Say the term US stock or US equity fund, and tech stocks are probably the first thing which come to people’s minds.
But why do US equity funds matter, and how do they differ from UK equity funds?
Tech heavy?
Several in the industry share the view that technology has a pivotal role to play in US equity funds, but this is less so for UK equity funds.
Jason Hollands, managing director at Tilney Investment Management, says: “The US is home to many world-leading international businesses and a highly developed investment ecosystem that is unrivalled by any other major economy in nurturing and scaling up innovative companies right through from start-up to multi-billion dollar enterprise.”
He adds: “While only two of Europe (ex-UKs) 100 largest firms were created after 1975, in the US the figure is an impressive 19 such businesses.”
Mihir Kapadia, chief executive of Sun Global Investments, says: “As technology is constantly changing and encompassing so many different aspects, it has a large presence in many funds and investors, who think they are diversifying, do not realise the overlap and sector concentration is high in portfolios of different funds."
He adds: “However, there are still some good opportunities for successful long-term investments.”
Anthony Willis, investment manager in BMO GAM’s Multi-Manager team, echoes this view.
He says: “Many funds that invest in the ‘growth’ sector of the US market will have a bias towards tech names but the size of the US listed market means there are plenty of funds that are not dominated by the tech name.”
Mr Willis explains how Microsoft, Apple, Amazon and Facebook - the four largest companies in the S&P 500- will have a sizeable weighting in tech “but funds with managers seeking to generate alpha from stockpicking or from taking a contrarian view may well have a far lower tech weighting”.
US versus UK equity funds
US equities form 54 per cent of the MSCI World Index, a global market cap weighted stock market index of 1655 constituents.
While almost one in two global equity funds are US funds, how do they compare to UK equity funds?

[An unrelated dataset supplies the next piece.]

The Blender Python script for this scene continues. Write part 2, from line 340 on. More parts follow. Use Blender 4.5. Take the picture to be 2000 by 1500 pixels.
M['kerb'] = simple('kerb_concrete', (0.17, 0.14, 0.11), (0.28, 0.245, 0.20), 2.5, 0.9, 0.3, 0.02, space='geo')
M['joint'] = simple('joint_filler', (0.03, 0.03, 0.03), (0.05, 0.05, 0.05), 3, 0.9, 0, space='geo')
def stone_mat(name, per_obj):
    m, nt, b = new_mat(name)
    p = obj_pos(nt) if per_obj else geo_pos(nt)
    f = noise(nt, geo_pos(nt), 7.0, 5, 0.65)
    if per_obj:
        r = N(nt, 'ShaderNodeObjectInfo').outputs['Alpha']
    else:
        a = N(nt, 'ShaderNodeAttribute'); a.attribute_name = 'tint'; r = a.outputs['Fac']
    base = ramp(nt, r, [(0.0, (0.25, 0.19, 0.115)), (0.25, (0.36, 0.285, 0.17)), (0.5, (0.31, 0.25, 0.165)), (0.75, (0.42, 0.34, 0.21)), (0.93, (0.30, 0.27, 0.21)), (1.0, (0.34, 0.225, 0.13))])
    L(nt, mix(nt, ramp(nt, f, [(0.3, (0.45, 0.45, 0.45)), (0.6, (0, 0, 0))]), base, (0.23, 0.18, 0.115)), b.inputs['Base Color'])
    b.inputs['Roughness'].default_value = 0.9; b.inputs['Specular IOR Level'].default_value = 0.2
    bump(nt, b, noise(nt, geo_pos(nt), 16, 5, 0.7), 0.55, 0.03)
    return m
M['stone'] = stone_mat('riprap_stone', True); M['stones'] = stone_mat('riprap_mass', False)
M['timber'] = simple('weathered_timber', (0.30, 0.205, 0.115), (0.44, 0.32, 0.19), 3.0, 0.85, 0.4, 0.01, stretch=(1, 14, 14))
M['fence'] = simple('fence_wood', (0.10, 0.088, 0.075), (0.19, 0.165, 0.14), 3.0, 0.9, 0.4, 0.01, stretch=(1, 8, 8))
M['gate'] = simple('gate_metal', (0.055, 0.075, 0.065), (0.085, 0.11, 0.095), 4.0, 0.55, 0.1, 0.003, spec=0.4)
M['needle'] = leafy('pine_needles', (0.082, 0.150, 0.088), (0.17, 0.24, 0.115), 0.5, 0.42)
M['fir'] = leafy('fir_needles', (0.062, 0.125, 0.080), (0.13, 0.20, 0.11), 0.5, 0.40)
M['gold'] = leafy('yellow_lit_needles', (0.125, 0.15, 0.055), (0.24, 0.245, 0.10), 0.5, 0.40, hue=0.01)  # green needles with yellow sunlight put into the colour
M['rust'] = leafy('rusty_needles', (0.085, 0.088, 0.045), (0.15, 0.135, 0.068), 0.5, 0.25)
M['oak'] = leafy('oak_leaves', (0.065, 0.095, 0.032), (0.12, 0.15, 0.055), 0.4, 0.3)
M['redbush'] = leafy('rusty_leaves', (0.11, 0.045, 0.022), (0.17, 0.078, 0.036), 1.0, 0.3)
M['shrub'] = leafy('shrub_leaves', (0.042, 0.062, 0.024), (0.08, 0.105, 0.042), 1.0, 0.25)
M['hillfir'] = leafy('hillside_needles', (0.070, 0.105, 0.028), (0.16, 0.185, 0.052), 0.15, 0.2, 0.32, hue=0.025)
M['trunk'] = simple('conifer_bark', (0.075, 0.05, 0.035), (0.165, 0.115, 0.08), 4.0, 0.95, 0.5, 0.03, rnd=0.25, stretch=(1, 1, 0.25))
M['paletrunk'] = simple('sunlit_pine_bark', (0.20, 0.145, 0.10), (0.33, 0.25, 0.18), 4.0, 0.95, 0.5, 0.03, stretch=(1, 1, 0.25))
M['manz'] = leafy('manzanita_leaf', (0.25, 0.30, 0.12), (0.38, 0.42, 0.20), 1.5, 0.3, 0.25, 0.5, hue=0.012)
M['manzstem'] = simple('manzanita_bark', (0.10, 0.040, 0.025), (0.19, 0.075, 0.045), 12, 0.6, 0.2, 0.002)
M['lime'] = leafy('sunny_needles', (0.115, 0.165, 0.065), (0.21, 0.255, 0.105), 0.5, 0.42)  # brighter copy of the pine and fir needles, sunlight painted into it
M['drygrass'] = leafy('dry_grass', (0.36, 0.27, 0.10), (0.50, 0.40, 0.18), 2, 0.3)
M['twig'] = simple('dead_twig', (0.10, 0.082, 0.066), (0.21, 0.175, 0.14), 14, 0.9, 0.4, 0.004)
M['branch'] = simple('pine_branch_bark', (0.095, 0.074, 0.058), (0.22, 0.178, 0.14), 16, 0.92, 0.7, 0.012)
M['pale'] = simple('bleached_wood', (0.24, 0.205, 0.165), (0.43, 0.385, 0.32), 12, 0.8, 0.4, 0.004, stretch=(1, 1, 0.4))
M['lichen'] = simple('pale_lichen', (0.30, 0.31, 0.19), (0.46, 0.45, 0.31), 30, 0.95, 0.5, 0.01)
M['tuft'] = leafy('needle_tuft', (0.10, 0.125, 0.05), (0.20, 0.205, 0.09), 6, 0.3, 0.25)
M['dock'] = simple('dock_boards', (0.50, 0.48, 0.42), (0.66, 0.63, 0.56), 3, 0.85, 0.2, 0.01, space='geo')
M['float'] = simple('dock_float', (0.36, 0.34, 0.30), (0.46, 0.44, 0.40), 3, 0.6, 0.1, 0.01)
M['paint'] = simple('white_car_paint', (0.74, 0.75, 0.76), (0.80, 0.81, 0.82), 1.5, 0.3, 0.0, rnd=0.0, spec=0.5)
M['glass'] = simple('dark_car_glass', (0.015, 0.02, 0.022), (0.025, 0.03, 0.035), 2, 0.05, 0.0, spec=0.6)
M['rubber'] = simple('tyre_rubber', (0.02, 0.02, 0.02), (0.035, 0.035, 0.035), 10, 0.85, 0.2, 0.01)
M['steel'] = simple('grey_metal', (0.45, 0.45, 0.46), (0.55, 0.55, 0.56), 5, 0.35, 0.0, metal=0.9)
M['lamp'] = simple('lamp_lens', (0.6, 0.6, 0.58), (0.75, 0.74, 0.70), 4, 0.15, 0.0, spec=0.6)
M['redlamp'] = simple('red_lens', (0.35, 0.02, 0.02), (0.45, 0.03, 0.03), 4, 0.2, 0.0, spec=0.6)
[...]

Mr Hollands says: “The UK market has a much more cyclical bias, with significant exposure to financials, oil and gas and consumer goods but barely any exposure to technology.”
He points out that conversely tech stocks now account for a whopping 21 per cent of the S&P 500 Index and a further 10 per cent of the market is in communication services companies such as Facebook and Google owner Alphabet.
Mr Hollands adds: “The US is also the dominant market globally for healthcare and biotechnology. The very different sector make-up of the US market gives it much greater skew to growth.”
Dividends
Mr Hollands highlights the UK has a strong and deeply embedded dividend culture, in contrast to the US which he says remains a low yielding market where corporates are more likely to engage in stock buybacks than dividends as a means of returning capital to shareholders.